Google Patents Its Wide & Deep AI Architecture Nearly a Decade After Publishing It
Google published its Wide & Deep learning architecture in a 2016 research paper — and is now, apparently, patenting it. That gap between 'we told the world' and 'we own it legally' is worth understanding.
What Google's Wide & Deep model actually combines
Imagine you're trying to recommend an app to a user. One part of your brain memorizes rules: "this user always clicks puzzle games on Fridays." Another part generalizes: "people who like puzzle games also tend to enjoy word games." Good recommendations need both. That's the core idea behind Google's Wide & Deep architecture.
The wide model is essentially a lookup table — it remembers specific feature combinations from training data directly. The deep model is a neural network that learns abstract patterns by generalizing across examples. Combining them lets you get the benefit of memorization and generalization at once.
Google first described this system in a 2016 paper about Google Play app recommendations, and it became widely adopted across the industry. Filing a patent on it in 2025 — nearly a decade later — is an eyebrow-raising move, but not without strategic logic.
How the wide and deep layers split and rejoin
The patent describes a combined machine learning model that processes an input (a set of features, like user history, item metadata, or context signals) through two parallel sub-models, then merges their outputs.
The deep model is a multi-layer neural network. It takes raw features, embeds them into lower-dimensional vectors (think of embeddings as compressed numerical representations of categories), and passes them through stacked layers to learn non-obvious, generalized patterns — like cross-category user preferences.
The wide model is a generalized linear model — basically logistic regression with handcrafted or automatically generated feature crosses (i.e., multiplying features together to capture specific interactions, like "user is in the US" × "app is a game"). This component excels at memorizing rare-but-reliable patterns that neural nets might smooth over.
A combining layer then takes both outputs and produces a final prediction — in the original paper's use case, the probability a user installs a recommended app. Critically, both the wide and deep components are trained jointly, not separately, so their weights are optimized together end-to-end.
Why patenting nine-year-old research is still a move
Wide & Deep is not obscure research — it's been embedded in TensorFlow as a pre-built estimator since 2016, and derivatives of this architecture power recommendation systems at companies across the industry.

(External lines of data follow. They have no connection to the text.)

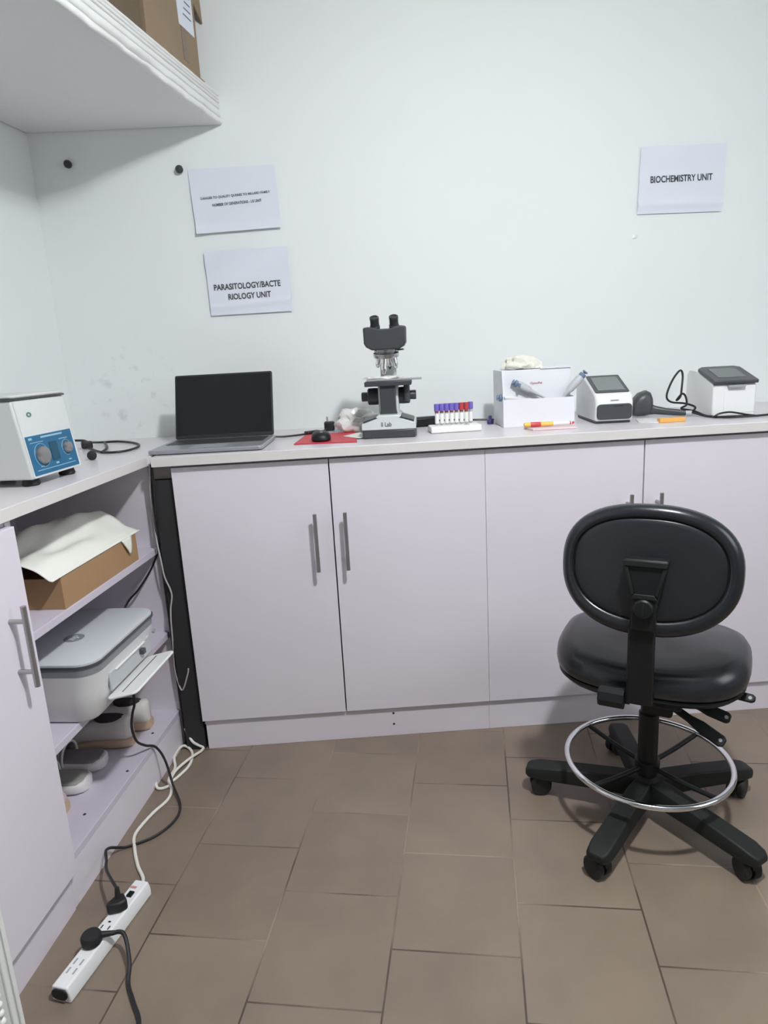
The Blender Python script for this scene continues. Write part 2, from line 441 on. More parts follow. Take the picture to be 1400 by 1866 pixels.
for zc, hh, dd in ridges:
    rings = []
    for i in range(nseg + 1):
        t = 0.002 + (Lsh - 0.01) * i / nseg
        wob = 0.0022 * math.sin(41 * t + zc * 300) + 0.0015 * math.sin(97 * t + zc * 90)
        bulge = 0.012 * math.exp(-((t - 0.50) / 0.045) ** 2) if zc < 0.04 else 0
        bulge += 0.004 * math.exp(-((t - 0.62) / 0.06) ** 2) if zc < 0.04 else 0
        ring = []
        for k in range(8):
            a = -PI / 2 + PI * k / 7
            o_ = max(0.001, (dd + wob * (0.45 if zc < 0.04 else .08) + bulge)) * math.cos(a) - (0.004 if k in (0, 7) else 0)
            x, y = SH(t, o_)
            ring.append(Vector((x, y, ZS0 + zc - bulge * 0.5 + wob * (0.3 if zc < 0.04 else 0.05) + hh * 0.55 * math.sin(a))))
        rings.append(ring)
    e.loft(rings)
e.build('edge_moulding', M['plaster'], shelf, smooth=60)

# cardboard cartons on the shelf
ROT_S = -(PI / 2) - BS      # local x runs along the shelf towards the room, local y points out of the shelf
cb = thing('cardboard_box', 'worn brown cardboard box with a white label on the wall shelf, nearest the back wall', 'box',
           (0.5995 + SH(0.085, -0.012)[0], SH(0.085, -0.012)[1], ZS1 + 0.0005), ROT_S)
MB().box(0, 0.31, -0.26, 0, 0.004, 0.34).build('carton', M['card'], cb, bevel=0.003)
MB().box(-0.012, 0.20, -0.004, 0.006, 0, 0.012).build('bottom_flap', M['card'], cb, bevel=0.001)
MB().prism([(0.02, 0.115), (0.115, 0.115), (0.125, 0.30), (0.02, 0.30)], 0.0, 0.0015, T(0, 0.0015, 0) @ RX(PI / 2)).build('label', M['paper'], cb, smooth=0)
e = MB()
for i in range(5): e.box(0.035, 0.085 - 0.008 * (i % 3), 0.0014, 0.0022, 0.15 + 0.018 * i, 0.153 + 0.018 * i)
e.build('label_print', M['ink_soft'], cb, smooth=0)
MB().box(0.075, 0.105, 0, 0.0012, 0.03, 0.114).build('tape', M['tape'], cb, smooth=0)
MB().prism([(-0.075, 0.19), (0.0, 0.235), (0.0, 0.34), (-0.065, 0.34)], 0, 0.004, T(0, -0.01, 0) @ RX(PI / 2)).build('side_flap', M['card'], cb, smooth=0)
cb2 = thing('cardboard_box', 'dark brown cardboard box on the wall shelf, cut by the top of the photo', 'box',
            (0.5995 + SH(0.405, -0.02)[0], SH(0.405, -0.02)[1], ZS1 + 0.0005), ROT_S)
MB().box(0, 0.33, -0.26, 0, 0, 0.30).build('carton', M['card_dk'], cb2, bevel=0.003)
MB().box(0.15, 0.18, 0, 0.0012, 0.0, 0.30).build('tape', M['tape'], cb2, smooth=0)

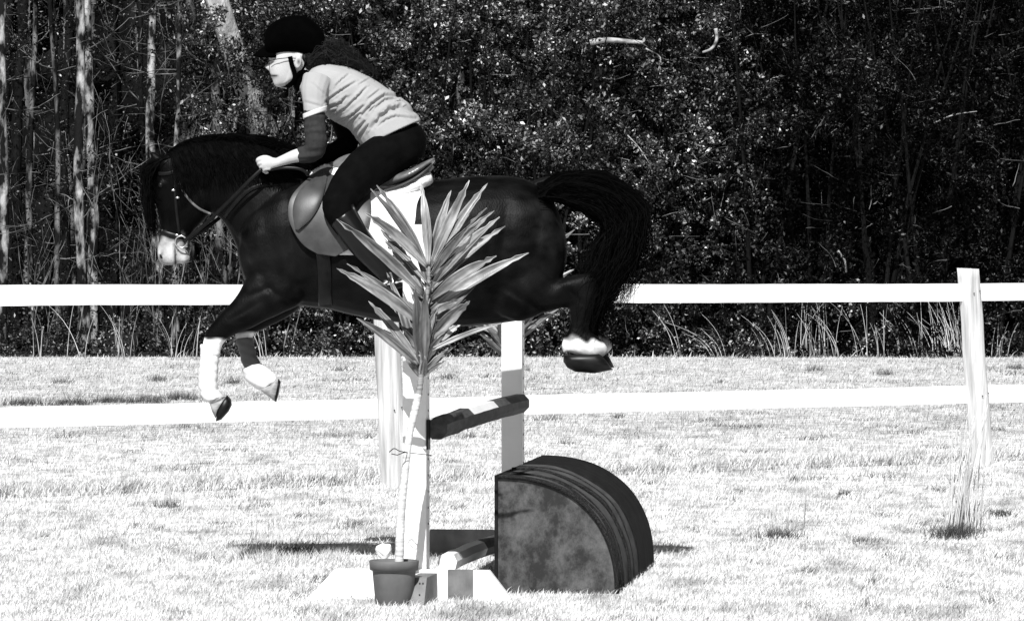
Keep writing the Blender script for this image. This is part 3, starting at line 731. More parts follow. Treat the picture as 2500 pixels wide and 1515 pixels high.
# twine round cane and standard, plastic scrap by the pot
bm = bmesh.new(); W = [P(*q) for q in ((950, 1103, 20.05), (962, 1094, 20.05), (975, 1100, 20.03), (990, 1103, 20.06), (1012, 1106, 20.2), (1050, 1110, 20.41), (1052, 1112, 20.55))]
W = [Vector(c) for c in cat([tuple(w) for w in W], 4)]; path_tube(bm, W, .0022, 6)
path_tube(bm, [P(956, 1107, 20.05), P(970, 1110, 20.03), P(985, 1104, 20.04), P(994, 1104, 20.05)], .002, 6)
tag(bm_obj('twine', bm, M['tack']), 'loose twine tying the plant cane to the near jump standard', 'twine')
bm = bmesh.new(); bmesh.ops.create_icosphere(bm, subdivisions=4, radius=1)
pc = P(938, 1345, 20.22)
for v in bm.verts:
    q = v.co.copy(); v.co = pc+Vector((q.x*.036*(1+.3*q.z), q.y*.02, q.z*.036))*(1+.25*noise.noise(q*1.6))
tag(bm_obj('plastic_bag', bm, M['plastic'], smooth=False), 'small crumpled white plastic scrap tucked behind the pot rim', 'plastic scrap')

exec_horse = True
# ------------------------------------------------------------------ horse
HY = 22.5
horse = thing('horse', 'dark bay horse in mid-jump facing left with white leg markings', 'horse', (P(950, 700, HY).x, HY, 0))
bm = bmesh.new()
trunk = [(587, 570, 590, 640, .05), (600, 525, 596, 680, .13), (640, 475, 626, 715, .19), (700, 440, 690, 742, .235), (760, 425, 745, 748, .25), (820, 432, 805, 756, .28),
         (900, 448, 890, 775, .305), (980, 450, 980, 788, .315), (1060, 440, 1070, 795, .315), (1140, 430, 1150, 795, .305), (1220, 428, 1235, 786, .29),
         (1280, 436, 1300, 772, .275), (1330, 465, 1348, 735, .235), (1364, 520, 1370, 690, .16), (1383, 580, 1380, 640, .07)]
lofts(bm, trunk, HY, 28, 4, 2.25)
lofts(bm, [(760, 430, 660, 690, .17), (700, 395, 600, 650, .145), (640, 362, 568, 585, .12), (570, 348, 545, 540, .10), (500, 348, 520, 522, .09), (440, 358, 480, 500, .085), (415, 375, 440, 460, .07)], HY, 20, 4, 2.1)
lofts(bm, [(398, 378, 440, 366, .05), (380, 400, 490, 392, .08), (372, 436, 530, 446, .095), (376, 480, 532, 496, .092), (384, 520, 500, 535, .075), (389, 555, 468, 572, .058), (386, 590, 455, 603, .05), (383, 618, 452, 622, .052), (390, 640, 440, 638, .04), (402, 648, 430, 646, .02)], HY, 20, 4, 2.2)
# cheek, chin, nostril rim
ball(bm, P(488, 468, HY-.035), (.085, .05, .10)); ball(bm, P(448, 628, HY), (.037, .04, .036)); ball(bm, P(395, 622, HY-.03), (.02, .02, .028))
ball(bm, P(398, 450, HY-.06), (.035, .03, .028))
# muscles: shoulder, stifle
ball(bm, P(660, 610, HY-.10), (.17, .12, .24)); ball(bm, P(660, 610, HY+.10), (.17, .12, .24))
ball(bm, P(1290, 620, HY-.13), (.20, .14, .27)); ball(bm, P(1290, 620, HY+.13), (.20, .14, .27))
def fore(near):
    y = -.13 if near else .05
    if near:
        lofts(bm, [(640, 600, 760, 690, .07, y), (600, 680, 735, 740, .085, y), (575, 725, 680, 768, .075, y), (535, 768, 615, 800, .06, y), (506, 802, 568, 820, .048, y), (497, 828, 546, 836, .042, y),
                   (494, 850, 540, 852, .034, y), (495, 900, 528, 900, .028, y), (494, 945, 530, 943, .033, y), (500, 968, 542, 958, .036, y), (512, 990, 552, 968, .03, y)], HY, 16)
    else:
        lofts(bm, [(650, 620, 770, 700, .07, y), (640, 690, 740, 745, .08, y), (620, 745, 700, 775, .07, y), (585, 785, 650, 800, .055, y), (574, 815, 622, 815, .045, y),
                   (580, 840, 617, 836, .034, y), (588, 875, 622, 868, .028, y), (598, 905, 640, 890, .034, y), (615, 935, 662, 908, .036, y), (632, 950, 676, 922, .03, y)], HY, 16)
fore(True); fore(False)
def hind(y, dx, dy):
    L = [(1230, 560, 1200, 760, .10, y), (1310, 620, 1260, 785, .12, y), (1352, 680, 1305, 775, .085, y), (1402, 672, 1352, 757, .062, y), (1446, 668, 1388, 752, .05, y), (1462, 700, 1390, 770, .045, y),
         (1452, 750, 1392, 790, .036, y), (1440, 790, 1385, 808, .034, y), (1440, 818, 1372, 832, .04, y), (1452, 840, 1372, 862, .036, y)]
    lofts(bm, [(a+dx*k/9, b+dy*k/9, c+dx*k/9, d+dy*k/9, w, yy) for k, (a, b, c, d, w, yy) in enumerate(L)], HY, 16)
    lofts(bm, [(1400+dx, 806+dy, 1372+dx, 842+dy, .03, y), (1436+dx, 806+dy, 1392+dx, 862+dy, .042, y), (1476+dx, 836+dy, 1440+dx, 872+dy, .035, y), (1486+dx, 856+dy, 1470+dx, 872+dy, .015, y)], HY, 14)
hind(-.15, 0, 0); hind(.15, 10, -8)
# ears
for y, dx in ((-.05, 0), (.05, 10)):
    lofts(bm, [(388+dx, 412, 415+dx, 398, .02, y), (375+dx, 402, 404+dx, 386, .026, y), (368+dx, 388, 386+dx, 376, .02, y), (364+dx, 370, 368+dx, 366, .006, y)], HY, 10)
me = remesh(bm, .0095, 6)
def muscle(v):
    px_ = 1250+F*v[0]/v[1]; py_ = 665-F*(v[2]-CAMH)/v[1]; d = 0
    def groove(ax, ay, bx, by, w, dep):
        t = max(0, min(1, ((px_-ax)*(bx-ax)+(py_-ay)*(by-ay))/((bx-ax)**2+(by-ay)**2))); q = math.hypot(px_-ax-t*(bx-ax), py_-ay-t*(by-ay))
        return -dep*math.exp(-(q/w)**2)*math.sin(math.pi*(.15+.7*t))
    for g_ in ((700, 470, 720, 700, 12, .010), (560, 560, 660, 700, 10, .008), (1240, 500, 1215, 700, 13, .010), (1230, 700, 1330, 770, 10, .012), (1290, 640, 1350, 700, 10, .008), (590, 730, 660, 700, 7, .008),
               (560, 780, 640, 735, 6, .007), (700, 740, 640, 690, 8, .010), (440, 520, 510, 430, 8, .006), (410, 480, 412, 560, 6, .006), (1380, 700, 1420, 740, 7, .008), (505, 880, 505, 950, 4, .004), (1330, 480, 1300, 640, 12, .006)): d += groove(*g_)
    if 740 < px_ < 1200: d += .0035*math.sin(px_*.13+py_*.02)*math.exp(-((py_-640)/70)**2)
    return d+.0035*noise.noise(Vector((v[0]*11, v[1]*11, v[2]*9)))
displace(me, muscle)
V = verts_np(me); px, py = to_px(V)
nzv = np.array([noise.noise(Vector(v)*18) for v in V])
tone = np.ones(len(V))
muz = sstep(560, 600, py+nzv*18-(px-400)*.25)*(px < 480)*(py < 670); tone += muz*95
tone += 190*sstep(822, 830, py+nzv*6)*(px < 560)*(py > 800)
tone += 190*sstep(808, 816, py+nzv*4)*(px >= 560)*(px < 700)*(V[:, 1] > HY-.04)*(py > 800)
hs = sstep(820, 834, py+nzv*22-(px-1400)*.10)*(px > 1340); tone += 170*hs*(1-.45*sstep(1420, 1470, px+nzv*30))
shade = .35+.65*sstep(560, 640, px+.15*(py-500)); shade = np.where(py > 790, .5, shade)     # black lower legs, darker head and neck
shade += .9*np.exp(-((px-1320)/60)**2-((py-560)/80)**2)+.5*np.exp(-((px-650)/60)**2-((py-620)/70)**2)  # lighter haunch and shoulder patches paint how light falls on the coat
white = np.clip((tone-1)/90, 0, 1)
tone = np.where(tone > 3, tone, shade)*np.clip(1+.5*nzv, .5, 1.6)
mz = (px < 480) & (py > 570) & (py < 670)
gap = np.exp(-((px-(427+(py-620)*.06))/3.2)**2)*(py > 592)*mz
nos = np.exp(-(((px-393)+(py-624)*.35)/3.2)**2-((py-624)/8)**2)*mz
tone *= (1-.96*np.clip(gap+nos, 0, 1))  # dark of the mouth gap and nostril hollow painted into the tone
tone *= 1+.35*mz*(np.exp(-((px-384)/8)**2)+np.exp(-((px-450)/12)**2-((py-632)/14)**2))
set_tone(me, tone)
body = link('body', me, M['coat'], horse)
bvh = BVHTree.FromObject(body, bpy.context.evaluated_depsgraph_get())
def hit(px, py, off=.004, side=1):
    """point on the near flank of the horse under a photo point"""
    o = Vector((0, 0, CAMH)); d = (P(px, py, HY)-o).normalized()
    h = bvh.ray_cast(o, d)
    if h[0] is None: return P(px, py, HY-.05)
    n = h[1]; p = h[0]+n*off
    if side < 0: p = Vector((p.x, 2*HY-p.y, p.z))
    return p
def strap(name, pts, w, m, parent, th=.003, off=.004, n=6, side=1, free=None):
    """flat band following the coat; pts in photo units, or (px,py,Y) when free"""
    C = cat(pts, n); W = []
    for c in C: W.append(P(c[0], c[1], c[2]) if free else hit(c[0], c[1], off, side))
    for _ in range(2):
        W = [W[0]]+[(W[i-1]+W[i]*2+W[i+1])/4 for i in range(1, len(W)-1)]+[W[-1]]
    bm = bmesh.new(); S = []
    for i in range(len(W)):
        t = (W[min(i+1, len(W)-1)]-W[max(i-1, 0)]).normalized(); nn = Vector((0, -side, 0)); nn = (nn-t*nn.dot(t)).normalized(); s = nn.cross(t)
        S.append((W[i], s*w/2, nn*th))
    ring_tube(bm, S, 8, 4); return bm_obj(name, bm, m, parent)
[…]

Google openly shared it, which makes patenting it this late a legitimately unusual move.
Patents filed years after public disclosure face serious prior art challenges, and in this case Google itself is the most prominent prior art. Whether this patent would survive a validity challenge is a question for lawyers — but strategically, it signals Google is doing a retrospective sweep of its own research portfolio, possibly to strengthen its IP position as AI licensing disputes heat up.
This is a fascinating edge case in tech IP: Google patenting something it demonstrably published for free nearly a decade ago. The 2016 Wide & Deep paper has thousands of citations and shaped how the whole industry builds recommender systems. Filing a patent now is either defensive portfolio housekeeping or an aggressive late-play — and the gap between those two interpretations matters a lot depending on how Google chooses to enforce it.